A Tale of Two Bloody Marys

by M-Gillies
Portrait of Queen Mary I and a woman staring into a mirror in a dark room .

Queen Mary I and Mary Worth were both known as Bloody Mary and their legends inspired the vodka and tomato juice drink of the same name.

Here’s what is needed:

1-1/2 ounces of Queen Mary I,
3 ounces of Mary Worth,
1 dash of black arts,
1/2 tsp of folklore,
3 drops of the name Bloody Mary,
And one mirror.

Mix all ingredients in a cocktail shaker and what you’ve got is a recipe for the legend of the popular catoptromancy parlor game Bloody Mary.

Perhaps the most recognizable contemporary legend ever told. For years, the tale of Bloody Mary has been used as a tool to evoke the malevolent spirit of its namesake, further inciting unspeakable terror and cementing a legend that has sparked the morbid curiosity of many.

While the legend is rich with embellished creativity and tragic storytelling, there have been many variations of its history, leaving most folklorists to speculate the origins of the myth. Though some people speculate the story comes from a 100 year old legend of a witch known as Mary Worth, its roots can be traced as far back as the fifteenth century.

Known as the daughter of King Henry VIII, the second son of the House of Tudor; Mary I earned the title Bloody Mary after her death in 1553. During her reign as Queen regnant of England, Mary I, a devout Catholic, set in motion the desire to reform England back to Roman Catholic practices and develop one ideological nation. With her implementation, Mary I became responsible for the deaths of English Protestants who, in refusing to convert to Catholicism, were burned at the stake for heresy.

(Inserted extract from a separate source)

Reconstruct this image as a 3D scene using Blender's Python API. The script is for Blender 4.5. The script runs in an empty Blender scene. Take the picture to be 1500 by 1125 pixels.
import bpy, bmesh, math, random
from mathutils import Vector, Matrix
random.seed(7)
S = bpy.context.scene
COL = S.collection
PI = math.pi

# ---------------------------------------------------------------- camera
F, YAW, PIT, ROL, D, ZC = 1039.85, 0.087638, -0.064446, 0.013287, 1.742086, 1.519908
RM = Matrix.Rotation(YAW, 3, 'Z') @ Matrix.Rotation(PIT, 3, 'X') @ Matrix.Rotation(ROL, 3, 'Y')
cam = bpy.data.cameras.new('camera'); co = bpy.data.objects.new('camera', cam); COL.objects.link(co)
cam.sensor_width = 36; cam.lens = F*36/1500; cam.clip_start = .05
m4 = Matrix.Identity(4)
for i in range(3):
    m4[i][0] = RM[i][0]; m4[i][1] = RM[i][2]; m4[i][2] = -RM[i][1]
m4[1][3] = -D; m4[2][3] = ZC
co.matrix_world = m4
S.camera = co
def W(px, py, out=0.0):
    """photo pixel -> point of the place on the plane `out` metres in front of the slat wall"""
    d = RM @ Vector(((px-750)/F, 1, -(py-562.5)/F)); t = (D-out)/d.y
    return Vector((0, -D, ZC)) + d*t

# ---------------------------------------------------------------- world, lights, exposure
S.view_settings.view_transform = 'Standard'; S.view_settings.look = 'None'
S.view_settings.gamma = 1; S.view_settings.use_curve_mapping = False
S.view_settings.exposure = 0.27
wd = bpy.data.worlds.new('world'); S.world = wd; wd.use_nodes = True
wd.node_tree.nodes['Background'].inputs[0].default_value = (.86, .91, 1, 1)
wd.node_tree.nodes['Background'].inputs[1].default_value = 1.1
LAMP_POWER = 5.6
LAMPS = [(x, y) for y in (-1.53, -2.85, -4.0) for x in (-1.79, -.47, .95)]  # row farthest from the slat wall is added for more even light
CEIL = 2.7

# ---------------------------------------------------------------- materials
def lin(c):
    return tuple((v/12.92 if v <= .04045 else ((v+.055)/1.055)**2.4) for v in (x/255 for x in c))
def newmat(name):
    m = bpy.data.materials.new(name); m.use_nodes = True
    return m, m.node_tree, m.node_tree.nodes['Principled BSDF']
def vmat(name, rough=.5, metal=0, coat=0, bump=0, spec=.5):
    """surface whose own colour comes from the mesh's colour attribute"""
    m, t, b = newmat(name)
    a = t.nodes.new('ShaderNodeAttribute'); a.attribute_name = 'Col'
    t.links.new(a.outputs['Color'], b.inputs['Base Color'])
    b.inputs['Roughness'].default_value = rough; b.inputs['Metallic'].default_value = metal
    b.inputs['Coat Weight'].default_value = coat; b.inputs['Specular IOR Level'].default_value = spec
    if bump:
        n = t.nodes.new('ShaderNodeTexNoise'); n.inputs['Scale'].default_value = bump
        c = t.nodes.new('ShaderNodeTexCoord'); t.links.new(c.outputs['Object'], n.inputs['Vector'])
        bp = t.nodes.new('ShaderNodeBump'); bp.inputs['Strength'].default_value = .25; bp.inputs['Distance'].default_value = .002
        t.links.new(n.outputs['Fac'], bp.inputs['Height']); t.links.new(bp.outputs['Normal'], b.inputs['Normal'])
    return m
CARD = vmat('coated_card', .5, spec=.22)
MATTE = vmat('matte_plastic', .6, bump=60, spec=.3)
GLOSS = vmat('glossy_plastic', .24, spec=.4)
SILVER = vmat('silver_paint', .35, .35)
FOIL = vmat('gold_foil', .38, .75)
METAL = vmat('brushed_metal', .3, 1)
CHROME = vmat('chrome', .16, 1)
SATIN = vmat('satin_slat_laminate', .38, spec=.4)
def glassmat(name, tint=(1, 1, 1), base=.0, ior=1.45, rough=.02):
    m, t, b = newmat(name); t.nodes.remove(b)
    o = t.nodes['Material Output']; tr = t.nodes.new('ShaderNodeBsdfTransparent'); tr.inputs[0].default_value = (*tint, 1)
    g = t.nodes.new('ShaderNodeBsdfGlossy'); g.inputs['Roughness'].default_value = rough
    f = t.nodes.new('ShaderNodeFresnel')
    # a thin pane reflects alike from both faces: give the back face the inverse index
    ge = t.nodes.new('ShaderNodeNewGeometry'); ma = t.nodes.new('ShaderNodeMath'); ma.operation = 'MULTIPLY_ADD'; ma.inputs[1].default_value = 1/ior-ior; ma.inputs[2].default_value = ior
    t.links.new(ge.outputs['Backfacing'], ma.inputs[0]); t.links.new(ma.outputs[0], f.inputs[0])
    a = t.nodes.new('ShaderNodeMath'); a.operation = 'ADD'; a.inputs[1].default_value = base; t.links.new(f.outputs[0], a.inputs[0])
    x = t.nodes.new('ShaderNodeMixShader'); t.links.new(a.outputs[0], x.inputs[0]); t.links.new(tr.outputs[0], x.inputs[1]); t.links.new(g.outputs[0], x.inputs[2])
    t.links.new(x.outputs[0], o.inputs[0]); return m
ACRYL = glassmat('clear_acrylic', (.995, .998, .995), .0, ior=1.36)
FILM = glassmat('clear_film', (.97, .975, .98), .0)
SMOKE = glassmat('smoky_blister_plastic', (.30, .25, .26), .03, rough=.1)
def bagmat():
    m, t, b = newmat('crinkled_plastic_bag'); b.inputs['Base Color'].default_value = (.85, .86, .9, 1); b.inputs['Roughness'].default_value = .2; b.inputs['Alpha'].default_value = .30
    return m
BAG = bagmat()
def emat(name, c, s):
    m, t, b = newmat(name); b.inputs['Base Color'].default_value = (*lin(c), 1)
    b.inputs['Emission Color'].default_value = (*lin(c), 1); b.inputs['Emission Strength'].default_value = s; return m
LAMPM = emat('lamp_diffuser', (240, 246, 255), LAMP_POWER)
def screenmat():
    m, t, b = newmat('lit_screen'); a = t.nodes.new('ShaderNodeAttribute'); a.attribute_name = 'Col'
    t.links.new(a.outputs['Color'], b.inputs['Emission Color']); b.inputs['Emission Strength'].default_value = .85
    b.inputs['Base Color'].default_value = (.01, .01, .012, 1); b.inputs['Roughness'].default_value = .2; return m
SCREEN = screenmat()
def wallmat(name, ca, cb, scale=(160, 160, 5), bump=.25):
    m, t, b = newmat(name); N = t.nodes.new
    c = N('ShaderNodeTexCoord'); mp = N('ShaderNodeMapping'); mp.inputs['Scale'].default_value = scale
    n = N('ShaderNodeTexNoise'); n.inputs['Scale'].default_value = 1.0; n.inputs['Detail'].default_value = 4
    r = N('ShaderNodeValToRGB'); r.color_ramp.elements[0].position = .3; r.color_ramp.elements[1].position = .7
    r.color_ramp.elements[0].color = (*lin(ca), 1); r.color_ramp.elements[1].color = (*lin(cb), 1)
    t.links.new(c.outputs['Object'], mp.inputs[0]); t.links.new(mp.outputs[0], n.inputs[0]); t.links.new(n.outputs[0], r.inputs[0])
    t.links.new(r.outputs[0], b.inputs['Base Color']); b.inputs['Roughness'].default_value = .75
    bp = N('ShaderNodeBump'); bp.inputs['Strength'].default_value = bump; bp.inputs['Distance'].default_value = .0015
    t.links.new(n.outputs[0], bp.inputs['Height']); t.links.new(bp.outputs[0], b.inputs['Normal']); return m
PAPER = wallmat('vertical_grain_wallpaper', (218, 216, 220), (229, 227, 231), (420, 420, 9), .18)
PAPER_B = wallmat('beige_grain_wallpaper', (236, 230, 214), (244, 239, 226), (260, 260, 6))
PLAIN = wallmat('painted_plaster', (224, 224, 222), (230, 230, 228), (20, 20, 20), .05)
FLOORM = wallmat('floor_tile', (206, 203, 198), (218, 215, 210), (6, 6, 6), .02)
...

To further put a contemporary spin in the legend, variations of another influence appeared named Mary Worth or Worthington. Said to be a practitioner of the black arts, Mary Worth was said to have been burned at the stake for the heretic crime of witch craft. Adding to the mystery of the folklore, it was said that after she had been burned, local children started disappearing from neighboring villages. While the story is unsupported by true facts, the variations have often differed throughout the years.

Nevertheless, as the urban legend goes, anyone who enters a washroom with the lights off and the door closed while chanting the name Bloody Mary three times to the mirror will evoke the spirit of a mutilated, blood-drenched woman. Upon her appearance, it is said that she will scratch your entire body; gouge your eyes; and even pull you into the mirror.